We find the performance of Indian equities around the 2004 election cycle as the closest historical comparable. Indian equities fell sharply after the incumbent NDA government unexpectedly lost the elections but ended up modestly outperforming global equities 6 months after the results. 

Compared to 2004, we believe the Indian economy and equities benefit from (i) stronger domestic investor base from  both institutional and retail, (ii) light positioning from foreign investors, (iii) strong GDP growth trajectory powered by buoyant demographics and structural shift in global supply chains. 
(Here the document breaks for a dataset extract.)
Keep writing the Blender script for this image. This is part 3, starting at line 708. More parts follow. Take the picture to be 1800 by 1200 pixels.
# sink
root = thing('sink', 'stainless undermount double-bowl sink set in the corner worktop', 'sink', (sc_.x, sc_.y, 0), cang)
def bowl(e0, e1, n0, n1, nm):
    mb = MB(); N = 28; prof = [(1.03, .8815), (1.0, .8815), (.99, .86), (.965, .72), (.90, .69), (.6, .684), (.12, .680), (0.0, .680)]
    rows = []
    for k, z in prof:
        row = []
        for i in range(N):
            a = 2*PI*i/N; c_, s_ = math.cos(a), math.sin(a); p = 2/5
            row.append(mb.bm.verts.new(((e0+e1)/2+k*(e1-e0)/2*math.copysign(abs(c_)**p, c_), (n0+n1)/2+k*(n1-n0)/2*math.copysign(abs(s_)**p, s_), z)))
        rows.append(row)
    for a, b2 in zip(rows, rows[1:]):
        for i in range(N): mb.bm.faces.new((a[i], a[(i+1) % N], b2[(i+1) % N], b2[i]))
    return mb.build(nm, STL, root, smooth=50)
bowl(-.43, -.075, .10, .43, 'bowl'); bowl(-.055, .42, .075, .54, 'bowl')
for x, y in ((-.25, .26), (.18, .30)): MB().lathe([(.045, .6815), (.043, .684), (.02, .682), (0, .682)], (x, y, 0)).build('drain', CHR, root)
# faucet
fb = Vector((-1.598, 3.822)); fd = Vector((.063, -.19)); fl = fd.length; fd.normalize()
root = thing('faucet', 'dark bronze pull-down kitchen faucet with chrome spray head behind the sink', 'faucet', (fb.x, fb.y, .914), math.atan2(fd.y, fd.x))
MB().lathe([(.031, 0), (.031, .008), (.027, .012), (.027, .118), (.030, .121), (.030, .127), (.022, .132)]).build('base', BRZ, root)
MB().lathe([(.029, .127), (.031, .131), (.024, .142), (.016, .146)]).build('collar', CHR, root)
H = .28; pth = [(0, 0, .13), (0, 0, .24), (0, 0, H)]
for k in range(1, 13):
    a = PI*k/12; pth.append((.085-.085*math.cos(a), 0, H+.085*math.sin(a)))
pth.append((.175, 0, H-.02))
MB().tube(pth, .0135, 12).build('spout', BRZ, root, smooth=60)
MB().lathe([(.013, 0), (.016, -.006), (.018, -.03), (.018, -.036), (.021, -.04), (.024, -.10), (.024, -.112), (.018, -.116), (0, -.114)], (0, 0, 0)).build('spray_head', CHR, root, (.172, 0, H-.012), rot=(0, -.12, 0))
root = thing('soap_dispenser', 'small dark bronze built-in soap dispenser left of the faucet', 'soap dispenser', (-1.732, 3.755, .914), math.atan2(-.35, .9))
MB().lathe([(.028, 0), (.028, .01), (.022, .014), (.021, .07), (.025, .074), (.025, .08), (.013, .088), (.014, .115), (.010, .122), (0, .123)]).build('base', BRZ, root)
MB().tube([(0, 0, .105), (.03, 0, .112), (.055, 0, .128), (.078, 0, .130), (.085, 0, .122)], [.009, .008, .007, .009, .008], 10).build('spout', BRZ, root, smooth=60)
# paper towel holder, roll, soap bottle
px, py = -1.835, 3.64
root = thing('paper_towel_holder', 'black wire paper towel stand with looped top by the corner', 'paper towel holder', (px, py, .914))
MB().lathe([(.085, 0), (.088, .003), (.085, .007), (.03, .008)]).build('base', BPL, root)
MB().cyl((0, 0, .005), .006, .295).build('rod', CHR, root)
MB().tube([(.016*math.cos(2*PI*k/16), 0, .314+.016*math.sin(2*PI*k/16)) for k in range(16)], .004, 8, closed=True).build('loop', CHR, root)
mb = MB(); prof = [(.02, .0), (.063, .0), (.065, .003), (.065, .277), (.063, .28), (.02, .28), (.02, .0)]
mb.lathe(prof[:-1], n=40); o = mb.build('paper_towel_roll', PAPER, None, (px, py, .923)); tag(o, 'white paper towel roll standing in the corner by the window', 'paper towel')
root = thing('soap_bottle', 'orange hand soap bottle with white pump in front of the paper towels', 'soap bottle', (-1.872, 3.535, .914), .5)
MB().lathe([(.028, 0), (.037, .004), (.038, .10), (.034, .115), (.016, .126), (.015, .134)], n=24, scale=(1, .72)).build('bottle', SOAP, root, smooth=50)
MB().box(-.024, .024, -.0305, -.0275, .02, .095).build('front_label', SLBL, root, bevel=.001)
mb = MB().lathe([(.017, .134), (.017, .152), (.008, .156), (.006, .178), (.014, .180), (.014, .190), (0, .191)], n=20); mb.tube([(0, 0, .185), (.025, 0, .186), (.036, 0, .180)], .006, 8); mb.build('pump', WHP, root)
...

India’s economy continues to grow at a robust pace, with the GDP growth in the last two quarters surpassing consensus growth expectations. Indian equities are expected to deliver c. 36% earnings growth in 2024 and double-digit growth in 2025.

MSCI India P/E ratio is only modestly higher than its 5-year average

Source: Bloomberg, HSBC Global Private Banking and Wealth as of 5 June 2024. Past performance is not an indicator of future returns..

While valuations (P/E ratio) are elevated relative to other Emerging Market counterparts, they are only slightly more expensive relative to their own 5-year average.

We maintain overweight on Indian equities and favour large-cap equities as they could benefit from the near-term uncertainty. We would not rule out some rotation out of small and mid-cap equities into the more defensive large-cap segment, owing to the latter’s more defensive characteristics.  

From a sector perspective, we continue to favour Industrials which should benefit from the continued government focus on infrastructure development. Any welfare schemes also have the potential to boost the earnings outlook for the consumer discretionary and staples sectors. Lastly, we continue to like Financials as they continue to benefit from tailwinds of cheaper valuations relative to the broader market, improving asset quality and strong credit growth.

We expect USD/INR to be largely stable in the near term as the heightened uncertainty over the next few days may increase the incentive for the RBI to use its sizeable FX reserves to curb excessive INR volatility.